Costumo dizer que sou cão que conhece dono, fiel aos amigos, fiel de uma fidelidade sem reservas mesmo se lúcida. Na terra longe que me viu nascer diz-se “os amigos não têm defeitos”. Têm, claro que têm, mas esses defeitos são como o antigo contrapeso que os talhantes nos davam quando íamos por meio quilo de carne de bife. Os defeitos próprios e alheios dão-nos a dimensão da nossa humanidade e, no caso dos mais próximos, basta contrastá-los com a ternura e a amizade para sabermos onde estamos e com quem realmente contamos.

Um ano acabou, outro começa. Que seja melhor, dizemos. Melhor para todos, acrescento, que o ano que se foi não deixa grandes saudades.

Cá em casa, começou com arrumações que quando finalmente nos despedimos dos nossos hóspedes, era tarde de mais para pôr tudo em ordem. Fiel ao velho princípio de que basta despejar os cinzeiros e os copos e deixá-los com água, bem como o resto das louças, ficou para hoje a barrela geral. E depois, pela cidade deserta em busca de um café em flor. Nunca um café foi tão merecido quanto o que tomei numa providencial pastelaria aberta em dia feriado. Por uma vez sem exemplo nem tive saudades da minha esplanada aqui ao lado, tal a dose de gratidão que me assaltou ao ver um café aberto. É que o primeiro café da manhã tem de ser tomado em local apropriado, se possível em Paris (e, se mais possível, diante do jardim do Luxemburgo, pedir não custa. Sonhar também não, pelo que, já agora, à falta de Proust que era um noctívago, gostaria de reencontrar Umberto Eco com quem, uma vez inesquecível, partilhei mesa e conversa numa esplanada da place de Saint Sulpice. O homem falou de coisas espantosas mas o que mais me enterneceu foi quando derivámos para Verne, Salgari e Dumas e ele me informou que as casas de d’Artagnan, Athos e Porthos eram mesmo ali a dois passos. "E Aramis?", perguntei-lhe. "Não sei", respondeu. "Mas como ele era tão cheio de mistérios é provável que Dumas tenha feito de propósito ao não dizer onde é que morava", arrisquei eu. "Por que não?", retorquiu-me. E ficámos um longo minuto a meditar nesse magno problema literário que ainda não foi tema de nenhuma tese universitária sobre Dumas, “Aramis ou a parte escondida de Dumas, enquanto revolucionário garibaldino com saudades do passado”. Ora aqui está uma bela hipótese de trabalho para 2010. Aproveitem, leitoras e leitores com falta de imaginação. Como as coisas estão ainda vos doutoram numa dessas universidades onde se faz exame ao domingo.

E tenham bom ano......

 

Vai esta para muitos e excelentes amigos mas permitam-me que destaque dois destinatários: a Zé Albarran e o Rui Ferrão Lucas. Uma por que teve o atrevimento de pensar que ao meio dia eu ainda dormiria e outro por que queria um post com cheiro de caril. Ele que venha até cá e eu faço-lhe o caril..., ora essa!

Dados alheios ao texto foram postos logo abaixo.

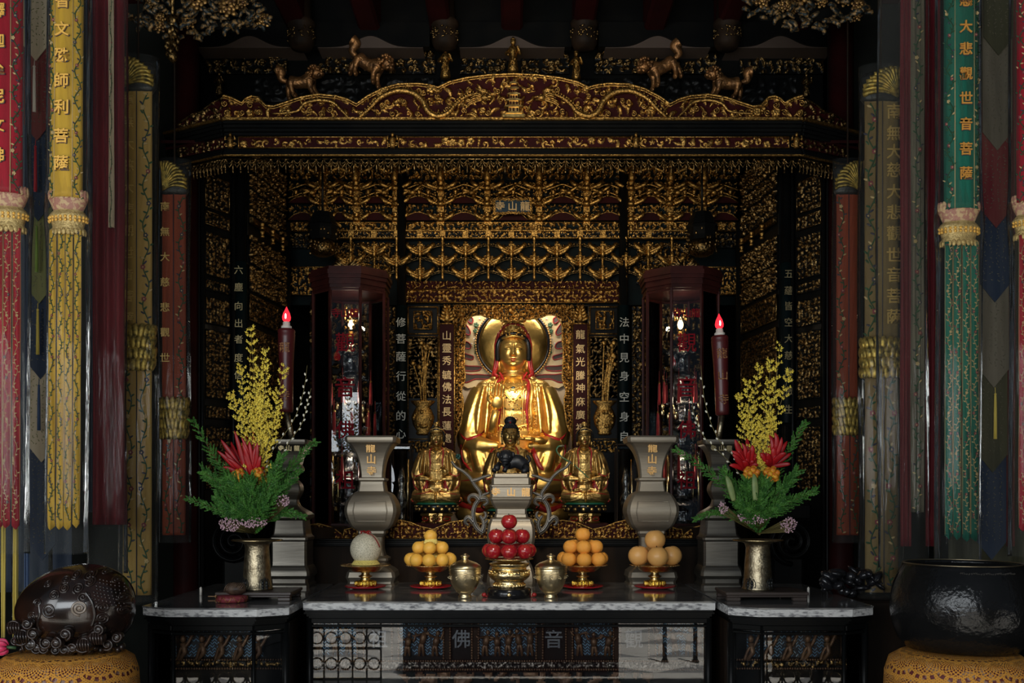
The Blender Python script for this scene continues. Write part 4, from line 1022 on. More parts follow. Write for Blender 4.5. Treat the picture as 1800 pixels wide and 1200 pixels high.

a gravura: place de Saint Sulpice e o café que resta. O outro mais ao fundo e á direita de quem vê a fotografia foi comprado e substituído por  uma loja de carteiras caríssima. À direita e ao fundo a rue du Vieux Colombier, onde Porthos morava. Athos e d'Artagnan moravam respectivamente nas ruas Servandoni e Ferou. Esta última sai da praça mesmo em frente ao café e a outra é uma paralela dela um pouco mais á esquerda. Ou seja, fossem os mosqueteiros vivos e este café seria um ponto ideal de encontro, sobretudo por que nele passam, continuamente montes de jeunes filles en fleur.